__Exercise brief__. Starting at the line that contains "nm = k.bump(k.noise(3500, 2), .5, .00004, nm)" and stopping at the line that contains "rough=.8, dust=.1, spec=.1)", repeat every line exactly, the two end lines included, and nothing else.

* Start *

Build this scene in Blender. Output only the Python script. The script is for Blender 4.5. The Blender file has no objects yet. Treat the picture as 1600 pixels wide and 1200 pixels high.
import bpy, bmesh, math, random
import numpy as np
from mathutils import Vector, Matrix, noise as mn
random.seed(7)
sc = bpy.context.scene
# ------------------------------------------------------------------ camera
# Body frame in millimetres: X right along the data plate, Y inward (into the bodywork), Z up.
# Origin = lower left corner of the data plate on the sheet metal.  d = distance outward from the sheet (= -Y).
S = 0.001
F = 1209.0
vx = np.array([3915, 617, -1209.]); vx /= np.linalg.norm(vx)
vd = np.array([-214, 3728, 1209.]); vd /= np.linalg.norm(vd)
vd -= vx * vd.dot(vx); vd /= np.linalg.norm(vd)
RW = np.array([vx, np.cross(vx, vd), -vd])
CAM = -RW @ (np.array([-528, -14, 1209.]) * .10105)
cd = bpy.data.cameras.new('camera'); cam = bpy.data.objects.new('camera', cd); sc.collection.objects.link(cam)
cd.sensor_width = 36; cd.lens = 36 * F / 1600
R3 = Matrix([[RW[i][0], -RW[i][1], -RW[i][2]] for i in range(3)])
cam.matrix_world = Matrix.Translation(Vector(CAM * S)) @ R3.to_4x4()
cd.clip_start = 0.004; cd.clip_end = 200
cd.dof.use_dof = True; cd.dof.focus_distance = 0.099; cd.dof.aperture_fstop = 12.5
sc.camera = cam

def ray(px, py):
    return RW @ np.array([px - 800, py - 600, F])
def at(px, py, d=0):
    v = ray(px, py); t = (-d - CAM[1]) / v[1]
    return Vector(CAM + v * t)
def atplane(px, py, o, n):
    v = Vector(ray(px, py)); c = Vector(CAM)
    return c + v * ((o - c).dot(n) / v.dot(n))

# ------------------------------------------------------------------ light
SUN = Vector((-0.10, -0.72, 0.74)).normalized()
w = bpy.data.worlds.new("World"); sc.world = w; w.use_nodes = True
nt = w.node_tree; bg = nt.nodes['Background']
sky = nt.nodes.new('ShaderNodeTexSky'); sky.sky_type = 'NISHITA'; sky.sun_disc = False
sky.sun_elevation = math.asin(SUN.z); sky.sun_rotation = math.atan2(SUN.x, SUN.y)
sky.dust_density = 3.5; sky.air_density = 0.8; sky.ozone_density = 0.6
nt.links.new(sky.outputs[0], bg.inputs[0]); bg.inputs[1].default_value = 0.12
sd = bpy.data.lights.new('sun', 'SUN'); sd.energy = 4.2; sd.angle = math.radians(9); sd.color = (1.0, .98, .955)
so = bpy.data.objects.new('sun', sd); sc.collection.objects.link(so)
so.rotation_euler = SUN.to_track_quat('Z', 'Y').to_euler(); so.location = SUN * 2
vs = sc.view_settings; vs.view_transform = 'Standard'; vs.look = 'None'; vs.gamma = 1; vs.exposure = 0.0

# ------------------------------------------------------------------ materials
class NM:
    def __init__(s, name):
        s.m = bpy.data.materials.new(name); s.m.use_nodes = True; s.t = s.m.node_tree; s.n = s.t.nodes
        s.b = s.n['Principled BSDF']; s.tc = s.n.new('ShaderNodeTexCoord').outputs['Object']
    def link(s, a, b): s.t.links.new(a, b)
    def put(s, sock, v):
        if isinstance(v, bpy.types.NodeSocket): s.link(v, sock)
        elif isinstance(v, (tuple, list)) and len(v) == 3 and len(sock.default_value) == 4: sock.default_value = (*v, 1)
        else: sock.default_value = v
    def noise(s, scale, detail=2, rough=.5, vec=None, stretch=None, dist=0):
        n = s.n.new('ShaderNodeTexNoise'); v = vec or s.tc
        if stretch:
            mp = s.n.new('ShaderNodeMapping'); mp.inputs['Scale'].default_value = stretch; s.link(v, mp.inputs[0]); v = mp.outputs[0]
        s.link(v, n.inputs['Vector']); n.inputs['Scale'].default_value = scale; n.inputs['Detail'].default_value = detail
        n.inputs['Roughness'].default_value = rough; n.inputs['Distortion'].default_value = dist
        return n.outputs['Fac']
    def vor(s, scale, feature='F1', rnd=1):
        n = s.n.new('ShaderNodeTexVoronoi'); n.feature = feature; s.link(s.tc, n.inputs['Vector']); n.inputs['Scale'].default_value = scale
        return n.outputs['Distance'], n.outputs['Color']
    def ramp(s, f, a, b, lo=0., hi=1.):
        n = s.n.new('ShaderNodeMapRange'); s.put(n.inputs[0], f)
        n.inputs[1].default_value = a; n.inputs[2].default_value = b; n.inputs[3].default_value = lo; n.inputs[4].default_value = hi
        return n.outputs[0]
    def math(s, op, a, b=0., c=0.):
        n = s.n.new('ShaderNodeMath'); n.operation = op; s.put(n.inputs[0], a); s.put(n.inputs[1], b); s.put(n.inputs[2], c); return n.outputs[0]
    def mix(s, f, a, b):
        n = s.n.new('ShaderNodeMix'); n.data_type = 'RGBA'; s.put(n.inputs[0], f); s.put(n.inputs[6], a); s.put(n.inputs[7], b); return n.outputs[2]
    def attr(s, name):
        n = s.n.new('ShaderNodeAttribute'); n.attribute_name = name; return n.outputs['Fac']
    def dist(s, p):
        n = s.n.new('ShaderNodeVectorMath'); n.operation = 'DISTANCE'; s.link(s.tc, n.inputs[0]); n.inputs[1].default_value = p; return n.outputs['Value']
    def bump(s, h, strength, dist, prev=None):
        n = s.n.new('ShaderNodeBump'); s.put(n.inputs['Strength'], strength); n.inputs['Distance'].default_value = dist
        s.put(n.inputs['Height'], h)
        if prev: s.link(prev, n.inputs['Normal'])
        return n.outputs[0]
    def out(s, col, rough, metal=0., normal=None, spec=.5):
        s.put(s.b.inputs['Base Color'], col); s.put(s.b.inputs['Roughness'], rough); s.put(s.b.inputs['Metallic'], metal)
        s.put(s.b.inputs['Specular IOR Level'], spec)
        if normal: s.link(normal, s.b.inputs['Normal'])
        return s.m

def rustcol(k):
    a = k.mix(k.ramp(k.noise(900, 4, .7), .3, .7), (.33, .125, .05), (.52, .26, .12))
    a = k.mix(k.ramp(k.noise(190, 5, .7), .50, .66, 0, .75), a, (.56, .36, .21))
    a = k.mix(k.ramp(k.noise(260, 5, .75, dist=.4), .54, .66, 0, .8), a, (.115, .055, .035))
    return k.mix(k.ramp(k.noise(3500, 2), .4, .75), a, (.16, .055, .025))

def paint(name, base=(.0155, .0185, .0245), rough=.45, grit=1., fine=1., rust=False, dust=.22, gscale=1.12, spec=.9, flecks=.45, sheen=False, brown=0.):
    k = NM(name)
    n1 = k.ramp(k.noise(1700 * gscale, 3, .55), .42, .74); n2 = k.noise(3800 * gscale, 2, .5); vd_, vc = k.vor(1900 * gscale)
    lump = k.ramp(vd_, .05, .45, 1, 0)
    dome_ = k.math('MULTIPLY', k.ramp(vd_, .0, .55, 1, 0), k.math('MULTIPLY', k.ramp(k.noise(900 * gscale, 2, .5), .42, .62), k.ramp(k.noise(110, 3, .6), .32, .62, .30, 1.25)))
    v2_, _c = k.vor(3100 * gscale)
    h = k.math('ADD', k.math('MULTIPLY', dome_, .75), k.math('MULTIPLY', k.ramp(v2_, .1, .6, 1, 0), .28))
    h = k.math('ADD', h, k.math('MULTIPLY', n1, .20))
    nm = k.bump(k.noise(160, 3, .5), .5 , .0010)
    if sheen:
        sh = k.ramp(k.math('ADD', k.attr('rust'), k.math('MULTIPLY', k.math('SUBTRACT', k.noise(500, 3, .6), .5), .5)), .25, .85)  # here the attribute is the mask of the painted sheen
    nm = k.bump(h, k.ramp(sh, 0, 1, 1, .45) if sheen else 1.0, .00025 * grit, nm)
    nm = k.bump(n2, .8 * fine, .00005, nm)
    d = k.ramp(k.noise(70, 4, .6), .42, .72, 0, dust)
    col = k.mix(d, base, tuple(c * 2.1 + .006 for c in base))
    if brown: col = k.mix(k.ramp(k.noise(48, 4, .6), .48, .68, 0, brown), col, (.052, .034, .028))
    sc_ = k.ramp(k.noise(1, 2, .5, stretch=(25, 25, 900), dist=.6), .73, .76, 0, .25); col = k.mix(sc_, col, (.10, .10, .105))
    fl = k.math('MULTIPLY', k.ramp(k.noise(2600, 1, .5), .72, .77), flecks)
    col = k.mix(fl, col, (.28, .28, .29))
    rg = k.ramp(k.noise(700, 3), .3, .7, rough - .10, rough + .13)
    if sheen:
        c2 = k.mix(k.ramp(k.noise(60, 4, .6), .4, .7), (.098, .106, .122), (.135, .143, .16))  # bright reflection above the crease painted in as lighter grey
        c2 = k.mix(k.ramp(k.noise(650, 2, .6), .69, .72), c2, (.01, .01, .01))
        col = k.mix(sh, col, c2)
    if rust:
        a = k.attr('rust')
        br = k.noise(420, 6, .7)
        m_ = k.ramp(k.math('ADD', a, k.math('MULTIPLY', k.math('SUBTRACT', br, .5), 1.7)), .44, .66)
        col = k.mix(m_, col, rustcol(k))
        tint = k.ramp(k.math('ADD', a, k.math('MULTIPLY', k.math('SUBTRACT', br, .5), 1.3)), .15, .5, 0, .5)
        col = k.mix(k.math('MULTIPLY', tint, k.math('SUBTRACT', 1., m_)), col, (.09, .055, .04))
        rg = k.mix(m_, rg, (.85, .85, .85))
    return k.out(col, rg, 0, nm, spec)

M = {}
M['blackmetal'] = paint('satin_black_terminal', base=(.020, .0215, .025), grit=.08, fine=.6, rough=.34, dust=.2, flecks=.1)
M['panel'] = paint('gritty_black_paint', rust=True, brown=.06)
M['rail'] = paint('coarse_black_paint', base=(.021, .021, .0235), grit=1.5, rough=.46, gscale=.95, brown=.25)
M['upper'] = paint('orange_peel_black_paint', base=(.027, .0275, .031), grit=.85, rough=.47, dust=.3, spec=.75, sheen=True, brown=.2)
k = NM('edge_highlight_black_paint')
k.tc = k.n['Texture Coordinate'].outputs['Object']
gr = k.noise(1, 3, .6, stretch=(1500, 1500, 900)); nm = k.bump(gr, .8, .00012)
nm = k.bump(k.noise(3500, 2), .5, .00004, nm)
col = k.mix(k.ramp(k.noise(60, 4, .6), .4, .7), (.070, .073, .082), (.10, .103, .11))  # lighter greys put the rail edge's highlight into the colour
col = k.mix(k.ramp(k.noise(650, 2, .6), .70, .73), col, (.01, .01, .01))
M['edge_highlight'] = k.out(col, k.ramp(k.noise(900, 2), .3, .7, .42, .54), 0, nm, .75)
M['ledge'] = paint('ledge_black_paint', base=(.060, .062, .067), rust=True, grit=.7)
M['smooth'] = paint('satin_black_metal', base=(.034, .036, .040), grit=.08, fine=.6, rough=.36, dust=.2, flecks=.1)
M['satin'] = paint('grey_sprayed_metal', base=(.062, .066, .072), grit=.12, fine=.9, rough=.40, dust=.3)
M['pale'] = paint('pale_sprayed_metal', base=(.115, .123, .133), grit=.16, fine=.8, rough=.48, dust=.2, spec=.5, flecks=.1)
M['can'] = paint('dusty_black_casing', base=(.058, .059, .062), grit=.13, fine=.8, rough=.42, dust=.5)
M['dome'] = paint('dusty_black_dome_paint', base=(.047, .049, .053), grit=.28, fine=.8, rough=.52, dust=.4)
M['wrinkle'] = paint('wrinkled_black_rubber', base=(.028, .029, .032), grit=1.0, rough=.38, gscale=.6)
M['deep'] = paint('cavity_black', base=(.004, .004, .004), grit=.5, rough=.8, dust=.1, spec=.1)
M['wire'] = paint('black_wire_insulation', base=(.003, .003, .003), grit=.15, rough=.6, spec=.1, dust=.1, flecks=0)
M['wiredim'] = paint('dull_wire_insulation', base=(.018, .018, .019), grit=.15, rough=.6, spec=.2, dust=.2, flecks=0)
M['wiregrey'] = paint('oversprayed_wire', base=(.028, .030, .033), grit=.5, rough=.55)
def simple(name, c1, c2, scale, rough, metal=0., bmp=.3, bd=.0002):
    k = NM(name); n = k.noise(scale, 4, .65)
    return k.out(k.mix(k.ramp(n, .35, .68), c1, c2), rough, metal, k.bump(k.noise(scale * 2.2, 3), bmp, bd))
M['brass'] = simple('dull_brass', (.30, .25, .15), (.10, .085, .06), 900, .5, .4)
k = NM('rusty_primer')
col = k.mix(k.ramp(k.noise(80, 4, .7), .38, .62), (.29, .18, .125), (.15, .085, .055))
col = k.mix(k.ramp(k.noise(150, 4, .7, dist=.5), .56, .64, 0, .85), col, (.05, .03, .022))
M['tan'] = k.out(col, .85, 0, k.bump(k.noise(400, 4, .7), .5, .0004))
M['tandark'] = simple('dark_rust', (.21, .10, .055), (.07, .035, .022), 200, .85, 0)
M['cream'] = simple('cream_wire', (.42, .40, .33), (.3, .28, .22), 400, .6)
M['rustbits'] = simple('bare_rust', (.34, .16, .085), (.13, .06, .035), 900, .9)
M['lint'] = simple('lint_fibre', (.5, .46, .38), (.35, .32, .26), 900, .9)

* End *

__Full answer__.
nm = k.bump(k.noise(3500, 2), .5, .00004, nm)
col = k.mix(k.ramp(k.noise(60, 4, .6), .4, .7), (.070, .073, .082), (.10, .103, .11))  # lighter greys put the rail edge's highlight into the colour
col = k.mix(k.ramp(k.noise(650, 2, .6), .70, .73), col, (.01, .01, .01))
M['edge_highlight'] = k.out(col, k.ramp(k.noise(900, 2), .3, .7, .42, .54), 0, nm, .75)
M['ledge'] = paint('ledge_black_paint', base=(.060, .062, .067), rust=True, grit=.7)
M['smooth'] = paint('satin_black_metal', base=(.034, .036, .040), grit=.08, fine=.6, rough=.36, dust=.2, flecks=.1)
M['satin'] = paint('grey_sprayed_metal', base=(.062, .066, .072), grit=.12, fine=.9, rough=.40, dust=.3)
M['pale'] = paint('pale_sprayed_metal', base=(.115, .123, .133), grit=.16, fine=.8, rough=.48, dust=.2, spec=.5, flecks=.1)
M['can'] = paint('dusty_black_casing', base=(.058, .059, .062), grit=.13, fine=.8, rough=.42, dust=.5)
M['dome'] = paint('dusty_black_dome_paint', base=(.047, .049, .053), grit=.28, fine=.8, rough=.52, dust=.4)
M['wrinkle'] = paint('wrinkled_black_rubber', base=(.028, .029, .032), grit=1.0, rough=.38, gscale=.6)
M['deep'] = paint('cavity_black', base=(.004, .004, .004), grit=.5, rough=.8, dust=.1, spec=.1)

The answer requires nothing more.